Т.И. Ойзерман развернуто аргументирует и на большом фактическом материале подтверждает мысль, что утопизм является особой формой общественного сознания, возникающей в Новое время и дополняющей (обогащающей) его ранее существовавшие исторические формы. Утопизм связан с познанием будущего и выражает необычайный динамизм общественного развития, в решающей мере стимулированный научно-техническим прогрессом. Характерная для новой эпохи обращенность в будущее, которая приобретает высокую степень актуальности и становится одним из сильнейших мотивов общественно-преобразующей деятельности, меняя сам вектор человеческой активности, существенно повлияла на мораль, искусство, религию, но свое адекватное и чистое выражение получила именно в утопизме как новой, специально для этой цели возникающей форме общественного сознания. Это обобщение Ойзермана является, на мой взгляд, исключительно важным открытием, позволяющем глубже понять качественное своеобразие ментальности Нового времени по сравнению и в отличие от древности и средневековья.

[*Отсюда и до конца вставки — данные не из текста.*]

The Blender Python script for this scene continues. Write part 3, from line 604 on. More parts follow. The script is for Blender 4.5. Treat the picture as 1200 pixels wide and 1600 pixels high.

В связи с идеей и проблематикой утопизма у меня возникает такой вопрос: из каких истоков, на какой почве он произрастает? Если утопизм в эту эпоху кристаллизуется в качестве самостоятельной формы общественного сознания, то отсюда вовсе не следует, что до этого культура не содержала в себе утопической доминанты. Спрашивается: где был утопизм до самого утопизма? Он, как мне кажется, находился в лоне философии в качестве еще одного из ее специфических признаков. Философия задает пространство разумного человеческого существования тем, что отвечает на вопрос о том, каким был бы (или должен был бы) быть мир, если бы он специально создавался для этой цели. Она создает идеальный образ мира, который скроен по меркам человеческого разума, и в силу этого задает параметры разумного, осознанного человеческого существования, являющегося одновременно ответственным существованием, т.е. существованием, за которое человек отдает себе отчет и готов держать ответ. Ясно, что такой образ мира может быть только утопическим. В этом смысле всякая философия есть утопия, она есть утопия не тогда только, когда она создает утопии наподобие знаменитого государства Платона, а намного раньше, когда она формулирует свои основоположения, говоря, что бытие есть, а небытия нет, что добродетель есть знание, что я мыслю, следовательно, я существую, что наряду с феноменальным миром есть мир ноуменальный, что мир есть воля и т.д. – основоположения, по отношению к которым утопии в узком (собственном) смысле слова являются лишь следствиями, к тому же не всегда и не всеми явно формулируемыми. Допустимо такое вполне поддающееся аргументации предположение, которое может претендовать как минимум на статус научной гипотезы: философии потому были столь различны и в различиях этих соразмерны друг другу, что каждая из них создавала свою предельно обобщенную теоретико-практическую утопию мира и по той же самой причине каждая из этих утопий мыслила себя в качестве единственно истинной. Утопия не может быть иной. В этом смысле утопизм как специфическую исторически возникшую в Новое время форму общественного сознания вполне можно интерпретировать как отпочковавшуюся от философии (наверное, не от одной философии и какую-то роль здесь несомненно играла религия).